Whoever you are, no matter how lonely,
the world offers itself to your imagination,
calls to you like the wild geese, harsh and exciting--
over and over announcing your place
in the family of things.


Sunday, June 25, 2006

A poem by Maxine Kumin

I just love to find these poems, these rare gems, that are stirring and unlike any other. They gently transport me to another place and for a lovely time, I am suspended.


After Love

Afterwards, the compromise.
Bodies resume their boundaries.

These legs, for instance, mine.
Your arms take you back in.

Spoons of our fingers, lips
admit their ownership.

The bedding yawns, a door
blows aimlessly ajar

and overhead, a plane
singsongs, coming down.

Nothing is changed, except
there was a moment when

the wolf, the mongering wolf
who stands outside the self

lay lightly down, and slept.

Saturday, June 17, 2006

A poem by Ranier Maria Rilke

Rilke's poems are masterful in their use of images to describe. He knew and often spoke of languages limitation. Where do we keep the deepest parts of ourselves that are masked from day to day existance, these parts that are central to our being yet are not always readily available to access? We keep our true selves far away from our verbal ability to express. A great deal goes on beyond the spoken word.


Moving Forward

The deep parts of my life pour onward,
as if the river shores were opening out.
It seems that things are more like me now,
that I can see farther into paintings.
I feel closer to what language can't reach.
With my sense, as with birds, I climb
into the windy heaven, out of the oak,
and in the ponds broken off from the sky
my feeling sinks, as if standing on fishes.


Sunday, June 11, 2006

A poem by John Yellow Lark

Native American Prayer

Oh Great Spirit,
Whose voice I hear in the wind,
Whose breath gives life to the world,
Hear me!
I come to you as one of your many children.
I am small and weak.
I need your strength and wisdom.
May I walk in beauty.
Make my eyes behold the red and purple sunset.
Make my hands respect the things that you have made,
And my ears sharp to hear your voice.
Make me wise so that I may know the things
That you have taught your children--
The lessons that you have hidden in every leaf and rock.
Make me strong, not to be superior to my brothers, but to be
able to fight my greatest enemy: myself.
Make me ever ready to come to you with straight eyes, so that
When life fades as the faded sunset
My spirit will come to you without shame."

Wednesday, June 07, 2006

A poem by Wendell Berry

Faith, so profoundly stated. This excerpt from Wendell Berry's imagination soars in a simple and searing profusion of truth that surrounds every being and every life.


What We Need Is Here

Geese appear high over us,
pass, and the sky closes. Abandon,
as in love or sleep, holds
them to their way, clear
in the ancient faith: what we need
is here. And we pray, not
for new earth or heaven, but to be
quiet in heart, and in eye,
clear. What we need is here.

Tuesday, June 06, 2006

A poem by William Wordsworth

Those words of Wordsworth’s lie deep and dear. What is it that we are forgetting? What is it that we know but remember not? Even lifelong, impassioned friends sometimes forget to take the best from each other in these ego centered times....

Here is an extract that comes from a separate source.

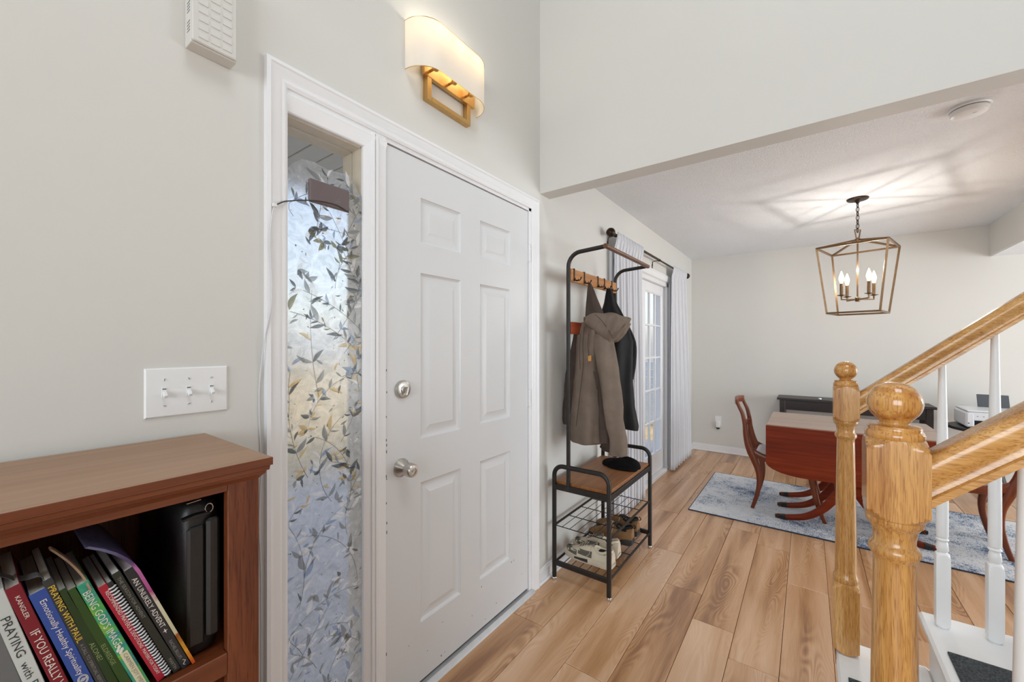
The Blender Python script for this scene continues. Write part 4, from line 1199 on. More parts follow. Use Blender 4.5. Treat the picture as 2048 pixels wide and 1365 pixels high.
cl = MB(); cl.box(0.512, 0.523, 1.1825, 1.1895, 1.7165, 1.726, 0.001); cl.build('cable_clip', M['white'], label='small white cable clip on the door casing', cat='clip')
# ---------------------------------------------------------------- hall tree with coats and shoes
RK = thing('hall_tree', (2.35, 1.0, 0.0), 'black metal hall tree with wooden bench, coat hooks and wire shoe shelves', 'coat rack')
U0, U1, VF, VB = 2.01, 2.69, 0.838, 1.166
def arc(c, r, a0, a1, n=7): return [(c[0] + r * math.cos(lerp(a0, a1, k / n)), c[1] + r * math.sin(lerp(a0, a1, k / n))) for k in range(n + 1)]
for u in (U0, U1):
    pth = [(VB, 0.018)] + arc((VB - 0.055, 0.597), 0.055, 0, PI / 2) + arc((VF + 0.055, 0.597), 0.055, PI / 2, PI) + [(VF, 0.018)]
    MB().tube([(u, a_, b_) for a_, b_ in pth], 0.0125, n=14).build('side_frame', M['blackmetal'], RK)
    MB().box(u - 0.010, u + 0.010, VF, VB, 0.518, 0.548, 0.002).build('side_rail', M['blackmetal'], RK)
    MB().box(u - 0.009, u + 0.009, VF, VB, 0.088, 0.114, 0.002).build('lower_rail', M['blackmetal'], RK)
    ub = [(1.076, 0.52)] + arc((1.076 - 0.075, 1.772), 0.075, 0, PI / 2 - 0.05) + [(0.90, 1.853), (0.858, 1.856)]
    uu = u + (0.0 if u == U0 else 0.0)
    MB().tube([(uu, a_, b_) for a_, b_ in ub], 0.0115, n=14).build('upright', M['blackmetal'], RK)
    for v in (VF, VB):
        MB().lathe([(0, 0), (0.0115, 0.0), (0.0135, 0.003), (0.0135, 0.016), (0.012, 0.019), (0, 0.019)], (u, v, 0), n=14).build('foot', M['chrome'], RK)
MB().tube([(U0 - 0.012, 0.854, 1.856), (U1 + 0.012, 0.854, 1.856)], 0.0125, n=14).build('top_bar', plain('brown_tube', '#6A452C', 0.35, metal=0.3, var=0.15, scale=30), RK)
se = MB(); se.box(U0 + 0.012, U1 - 0.012, VF + 0.004, VB + 0.005, 0.545, 0.562, 0.003)
seat = se.build('seat_board', M['rackwood'], RK)
fr_ = MB(); fr_.box(U0, U1, VF - 0.008, VF + 0.008, 0.515, 0.545, 0.002); fr_.box(U0, U1, VB - 0.008, VB + 0.008, 0.515, 0.545, 0.002)
fr_.build('seat_rail', M['blackmetal'], RK)
hb = MB(); hb.box(U0 + 0.010, U1 - 0.010, 1.064, 1.078, 1.692, 1.764, 0.002); hbo = hb.build('hook_board', M['hookwood'], RK)
lb = MB(); lb.box(U0 + 0.010, U1 - 0.010, 1.064, 1.078, 1.398, 1.466, 0.002); lb.build('lower_board', M['redwood'], RK)
for u in (2.055, 2.185, 2.376, 2.478, 2.60):
    hk = MB()
    hk.box(u - 0.006, u + 0.006, 1.0605, 1.0635, 1.698, 1.768, 0.001); hk.box(u - 0.006, u + 0.006, 1.0605, 1.080, 1.7645, 1.7675, 0.0008)
    hk.tube(smooth_path([(u, 1.062, 1.706), (u, 1.045, 1.699), (u, 1.028, 1.700), (u, 1.020, 1.712)], 5), 0.0035, n=8)
    hk.tube([(u - 0.02, 1.046, 1.712), (u - 0.018, 1.050, 1.700), (u, 1.052, 1.698), (u + 0.018, 1.050, 1.700), (u + 0.02, 1.046, 1.712)], 0.003, n=8)
    hk.sphere((u, 1.020, 1.713), 0.0048, 8, 6)
    hk.build('hook', M['bronze'], hbo)
for z in (0.312, 0.100):
    ws_ = MB()
    for v in (VF + 0.002, VB - 0.002): ws_.tube([(U0, v, z), (U1, v, z)], 0.0065, n=8)
    for k in range(1, 7): ws_.tube([(U0 + 0.004, lerp(VF, VB, k / 7), z - 0.003), (U1 - 0.004, lerp(VF, VB, k / 7), z - 0.003)], 0.0018, n=6)
    for k in range(5): ws_.tube([(lerp(U0 + 0.012, U1 - 0.012, k / 4), VF, z - 0.006), (lerp(U0 + 0.012, U1 - 0.012, k / 4), VB, z - 0.006)], 0.0025, n=6)
    ws_.build('wire_shelf', M['blackmetal'], RK, label='black wire shoe shelf')

ED = Vector((0.43, -0.903, 0)); DD = Vector((0.903, 0.43, 0))      # along the hanging cloth, and through it
def cloth_loft(C, rows, n=56, fold=0.012, freq=7, ph=0.0, seed=1):
    """rows: (z, left, right, depth): closed cross sections with vertical folds"""
    r_ = random.Random(seed); p1, p2, p3 = (r_.uniform(0, 6.28) for _ in range(3))
    rings = []
    zs_ = [r[0] for r in rows]
    K = (len(rows) - 1) * 4
    tab = [(i / (len(rows) - 1), tuple(r)) for i, r in enumerate(rows)]
    for i in range(K + 1):
        t = i / K
        z, l, r, dp = interp(tab, t)
        hw, ce = (r - l) / 2, (r + l) / 2
        f = fold * min(1.0, hw / 0.08)
        ring = []
        for k in range(n):
            a = 2 * PI * k / n
            ca, sa = math.cos(a), math.sin(a)
            wob = f * (math.sin(freq * a + p1 + 1.2 * math.sin(5 * t + p2)) * 0.6 + 0.4 * math.sin((freq * 2 - 3) * a + p2 + 4 * t) + 0.35 * math.sin(3 * a + 9 * t + p3))
            sq = (abs(ca) ** 2.6 + abs(sa) ** 2.6) ** (-1 / 2.6)
            q = C + ED * (ce + (hw * sq * ca)) + DD * ((dp + wob) * sq * sa)
            wr = mnoise.fractal(Vector((q.x * 9, q.y * 9, z * 5 + seed)), 0.9, 2.1, 3) * fold * 0.75
            q = q + (DD * sa + ED * ca * 0.4) * wr
            ring.append(Vector((q.x, q.y, z + 0.006 * math.sin(3 * a + p3) * t)))
        rings.append(ring)
    mb = MB(); mb.loft(rings, True)
    return mb
def tube_cloth(pts, rad, flat=0.7, n=24, fold=0.006, freq=4, seed=2):
    r_ = random.Random(seed); p1 = r_.uniform(0, 6); p2 = r_.uniform(0, 6)
    P_ = smooth_path(pts, 5); rings = []
    for i, q in enumerate(P_):
        t = i / (len(P_) - 1); rr_ = interp([(k / (len(rad) - 1), x) for k, x in enumerate(rad)], t)
        ring = []
        for k in range(n):
            a = 2 * PI * k / n
            wob = fold * (math.sin(freq * a + p1 + 6 * t) + 0.7 * math.sin(14 * t + a + p2))
            x = q + ED * (rr_ + wob) * math.cos(a) + DD * (rr_ * flat + wob) * math.sin(a)
            x = x + (ED * math.cos(a) + DD * math.sin(a)) * mnoise.fractal(Vector((x.x * 11, x.y * 11, x.z * 8 + seed)), 0.9, 2.1, 3) * fold * 1.4
            ring.append(x)
        rings.append(ring)
    mb = MB(); mb.loft(rings, True); return mb
JC = Vector((2.195, 1.035, 0))
jk = thing('jacket', (2.195, 1.035, 0.74), 'brown canvas hooded jacket hanging on the near hooks of the hall tree', 'jacket')
cloth_loft(JC, [(1.47, -0.045, 0.06, 0.045), (1.42, -0.067, 0.10, 0.07), (1.31, -0.078, 0.122, 0.085), (1.16, -0.088, 0.138, 0.09), (1.01, -0.104, 0.148, 0.095), (0.863, -0.114, 0.150, 0.10), (0.775, -0.112, 0.146, 0.10)], fold=0.022, freq=5, seed=5).build('body', M['coat'], jk, smooth=60)
cloth_loft(JC + DD * 0.005, [(1.698, -0.008, 0.010, 0.007), (1.65, -0.014, 0.030, 0.016), (1.56, -0.022, 0.064, 0.035), (1.49, -0.026, 0.092, 0.045), (1.44, -0.03, 0.11, 0.045)], fold=0.009, freq=5, seed=8).build('hood_top', M['coat_dark'], jk, smooth=60)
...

From "Ode: Intimations of Immortality from Recollections of Early Childhood"

"Our birth is but a sleep and a forgetting:
The Soul that rises with us, our life's Star,
Hath had elsewhere its setting,
And cometh from afar:
Not in entire forgetfulness,
And not in utter nakedness,
But trailing clouds of glory do we come
From God, who is our home:
Heaven lies about us in our infancy!"